French Parliament Clears Path for Social Security Budget Amid Political Turmoil
French lawmakers have approved taxes to fund welfare, health, and pension spending in the 2026 social security budget. Prime Minister Sebastien Lecornu negotiated concessions to secure support, averting a potential financial crisis. The overall public sector budget deficit is targeted at 5% of GDP next year.
French lawmakers in the lower house of parliament approved new taxes aimed at financing welfare, health, and pension expenses in the 2026 social security budget. The measure, a critical component of France's state budget, was passed with 166 votes in favor and 140 against.

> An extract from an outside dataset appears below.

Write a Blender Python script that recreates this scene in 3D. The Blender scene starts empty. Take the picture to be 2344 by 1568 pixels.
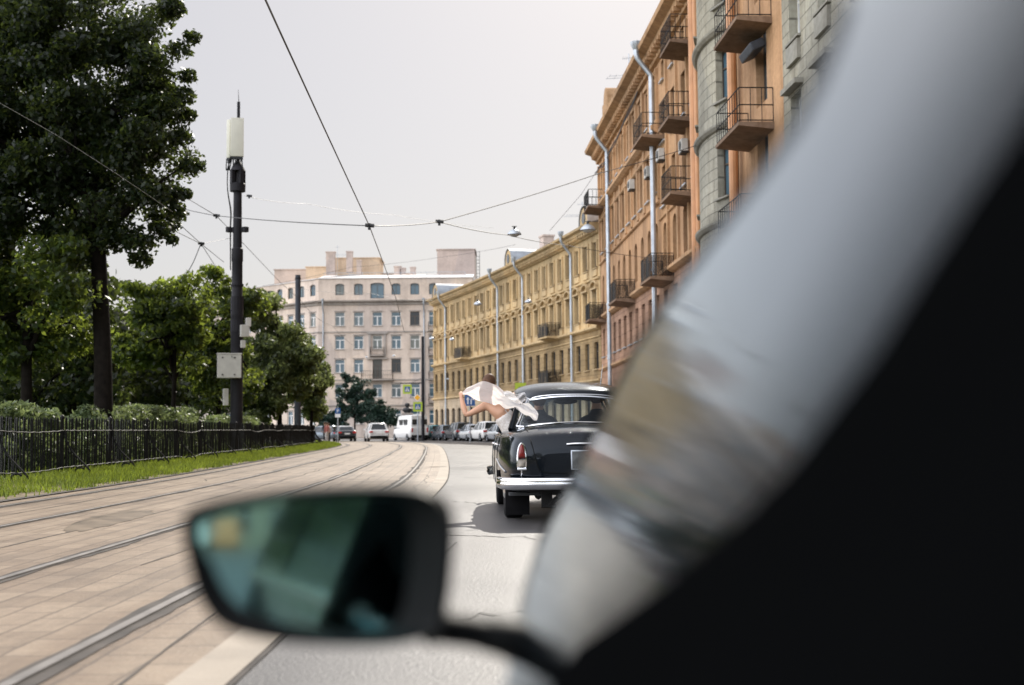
import bpy, bmesh, math, random
import numpy as np
from mathutils import Vector, Matrix
from mathutils.bvhtree import BVHTree

R_ = math.radians
scene = bpy.context.scene
COL = scene.collection

# ------------------------------------------------------------------ camera
CAM_H = 1.02
PITCH = math.atan(198 / 2961.0)
ROLL = R_(-0.5)
cam_data = bpy.data.cameras.new("camera")
cam = bpy.data.objects.new("camera", cam_data)
COL.objects.link(cam)
CAM_R = Matrix.Rotation(math.pi / 2 + PITCH, 3, 'X') @ Matrix.Rotation(ROLL, 3, 'Z')
cam.matrix_world = Matrix.Translation((0, 0, CAM_H)) @ CAM_R.to_4x4()
cam_data.sensor_fit = 'HORIZONTAL'
cam_data.sensor_width = 39.56
cam_data.lens = 50.0
cam_data.clip_start = 0.02
cam_data.clip_end = 5000
cam_data.dof.use_dof = True
cam_data.dof.focus_distance = 16.0
cam_data.dof.aperture_fstop = 2.3
cam_data.dof.aperture_blades = 0
scene.camera = cam

# ------------------------------------------------------------------ sky, sun, exposure
SUN_EL, SUN_AZ = R_(37), R_(12)          # azimuth: clockwise from +Y (seen from above)
world = bpy.data.worlds.new("World")
scene.world = world
world.use_nodes = True
wn = world.node_tree.nodes
wl = world.node_tree.links
wn.clear()
sky = wn.new('ShaderNodeTexSky')
sky.sky_type = 'NISHITA'
sky.sun_disc = False
sky.sun_elevation = SUN_EL
sky.sun_rotation = SUN_AZ
sky.air_density = 1.0
sky.dust_density = 2.0
sky.ozone_density = 1.0
bg = wn.new('ShaderNodeBackground')
bg.inputs['Strength'].default_value = 0.075
out = wn.new('ShaderNodeOutputWorld')
hazemix = wn.new('ShaderNodeMix')              # thin bright summer haze laid over the clear sky
hazemix.data_type = 'RGBA'
hazemix.inputs[0].default_value = 0.62
hazemix.inputs[7].default_value = (10.7, 10.35, 10.5, 1)
wl.new(sky.outputs[0], hazemix.inputs[6])
# added boost: the unseen sky behind and left is brightened to light the shaded facades
wtc = wn.new('ShaderNodeTexCoord')
wdot = wn.new('ShaderNodeVectorMath')
wdot.operation = 'DOT_PRODUCT'
wdot.inputs[1].default_value = (-0.90, -0.36, 0.25)
wl.new(wtc.outputs['Generated'], wdot.inputs[0])
wmap = wn.new('ShaderNodeMapRange')
wmap.interpolation_type = 'SMOOTHSTEP'
wmap.inputs['From Min'].default_value = -0.05
wmap.inputs['From Max'].default_value = 0.75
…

Prime Minister Sebastien Lecornu made strategic concessions to maintain legislative momentum, particularly in light of hesitancy from centrist Horizons and socialist factions. To ensure passage, Lecornu agreed to a smaller-than-planned increase in a social security tax and abandoned proposed hikes in state health insurance deductibles, pleasing Socialist lawmakers.
The move seeks to stabilize France's public sector budget deficit, targeted at 5% of GDP for the next year. Political instability since President Emmanuel Macron lost his parliamentary majority raises stakes, with recent history of a budgetary crisis leading to a no-confidence vote that toppled the then-cabinet.